Mr. DAVIS. Well, a gentleman speaking here yesterday, Mr. Stephen H. Olin, counsel for the American Publishers' Copyright League, although favoring this bill as a whole, gave you a warning that if this bill attempted to broaden the word "writing" so as to include a machine, then the bill in this respect might be held by the Supreme Court to be unconstitutional, and I have already traced the introduction of the terms "machine" or "device" in the bill direct to the monopolistic octopus. Mr. Olin made that statement here yesterday voluntarily.

Mr. CHANEY. I know that.

Mr. DAVIS. Proceeding further, Mr. Olin said he was not interested in the introduction of any clause restricting the mechanical reproduction of music; that he was satisfied to leave that to the courts, and let the courts give the construction of that word "writing" in the Constitution. They have been at work at it for many years, with the result that a machine remains a machine and not a "writing."
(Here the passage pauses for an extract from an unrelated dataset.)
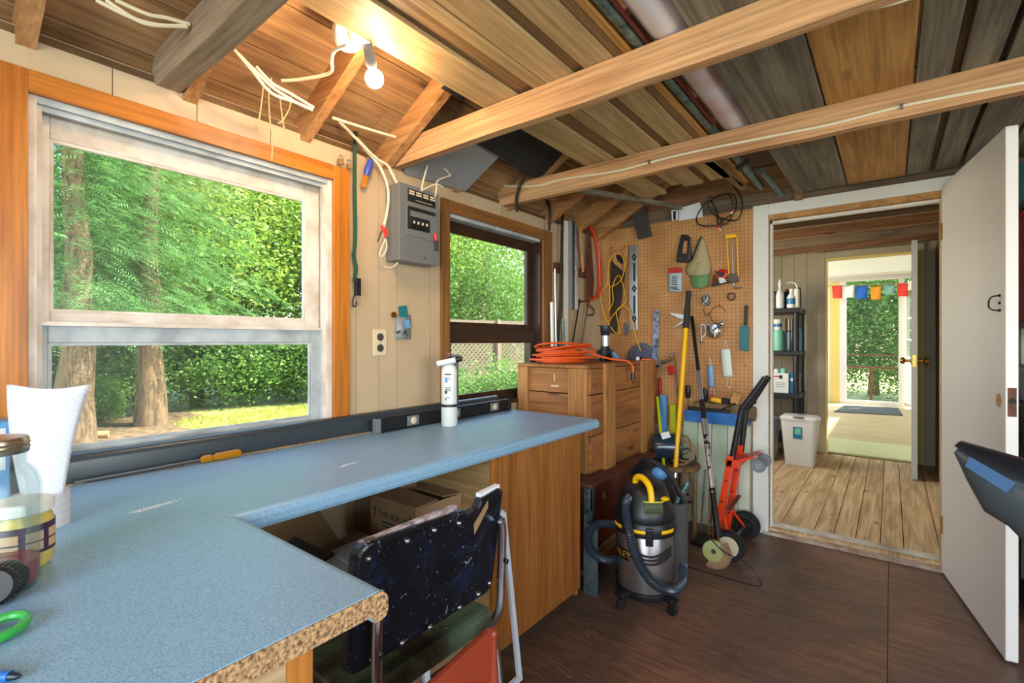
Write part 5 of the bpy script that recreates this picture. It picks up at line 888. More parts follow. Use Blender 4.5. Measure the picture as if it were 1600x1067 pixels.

Mr. WEBB. Mr. Davis, your idea is that if the composer or publisher copyrights a piece of music and sells it and in the sale gets whatever price his copyright or royalty gives him, and you buy it, or anybody else buys it, that that purchaser has a right to play it or sing it in public or private, or anywhere else he pleases?

Mr. DAVIS. No, sir; I do not say that, exactly, sir----

Mr. WEBB. What is your position, then, if that is not your position?

Mr. DAVIS. Your proposition brings up the question of public performance. I say that the composer's rights are limited under existing laws to all benefits which he may receive from his visible, readable "writings" expressing his original musical conceptions, and that he can make copies of it in any manner he sees fit; but he has not the right to usurp the rights of an inventor to reproduce that music through self-acting mechanical means in public or private. The inventor has a peculiar field here. The Constitution, as I would translate it, in layman's language, says: "Now, Mr. Inventor, if you can come in and invent a machine in which the melodies that would otherwise be lost can be forever preserved and reproduced to the public for the public benefit, you shall be protected." This includes public performances. We do this in a way that does not decrease Mr. Sousa's income, but increases it, as I have explained.

Mr. WEBB. If a man goes to a store and buys a piece of copyrighted music he expects to have the right to sing it and play it anywhere he pleases; otherwise, what does he want to buy it for?

Mr. DAVIS. That is the human agency. Mr. Sousa's compensation may or may not cover all human agencies for reproducing that music, including public performances, and concerning which the inventor is not specially interested. The inventor should have the right to all mechanical agencies, where the human agency does not enter into it in any way whatever, including public performance.

Mr. WEBB. Well, they say you can use your mechanical devices wherever you please, just so you do not use their music.